Jackson Pollock collectibles



2015-06-26 11:05:36

Jackson Pollock (1912 – 1956) was an American painter whose distinctive style of ‘action paintings’ and unusual techniques helped to inspire the Abstract Expressionist art movement.

Moving away from the traditional style of canvas-on-easel, he used large canvases laid out on his studio floor or attached directly to a wall, and applied paint from several angles using implements such as sticks, knives and basting syringes.

This led to him being christened ‘Jack the Dripper by a famous Time Magazine article in 1956.

Pollock was first introduced to the use of liquid paint in 1936 whilst attending an experimental workshop in New York, held by David Alfaro Siqueiros, and the drip technique found its way into his work during the early 1940s.

He was then further inspired due to his marriage to American painter Lee Krasner in 1945, and the move to a new house and studio (paid for in part with a loan from art collector Peggy Guggenheim).

The main ‘drip period’ of his work lasted from 1947 to 1950, during which he produced his most famous works and achieved a level of both fame and notoriety due to his growing alcoholism.

However, he abandoned the style at the hight of his fame, soon after a famous Life Magazine article in which they asked the question "Is he the greatest living painter in the United States?".

The majority of Pollock's major works are currently on display in museums around the world such as the Museum of Modern Art, the National Gallery of Art and the Tate Modern.


  • In 1974 the Australian Government purchased the Pollock work ‘Blue Poles’ (1952) for a price of (US)$2 million. At the time it was a world record price for a 20th century artist, and proved controversial in Australia.
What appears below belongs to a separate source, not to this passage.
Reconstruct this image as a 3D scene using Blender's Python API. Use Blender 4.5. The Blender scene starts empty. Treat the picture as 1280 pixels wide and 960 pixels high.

The painting, currently on display in the National Gallery of Australia, is now recognised as one of Pollocks best and most important pieces and was recently estimated at a value of around (A)$180 million.

  • In May 2004 the painting ‘Number 12, 1949’ was sold By Christie’s in New York for $11,655,500.

  • Pollock’s painting ‘No. 5, 1948’ is currently the world’s most expensive painting, after it was sold by David Geffen to an unknown collector in November 2006 for a sum believed to be around $140 million.

  • In 2010, the piece ‘Number 12a, 1948’ sold at a Sotheby’s auction in New York for $8,762,500.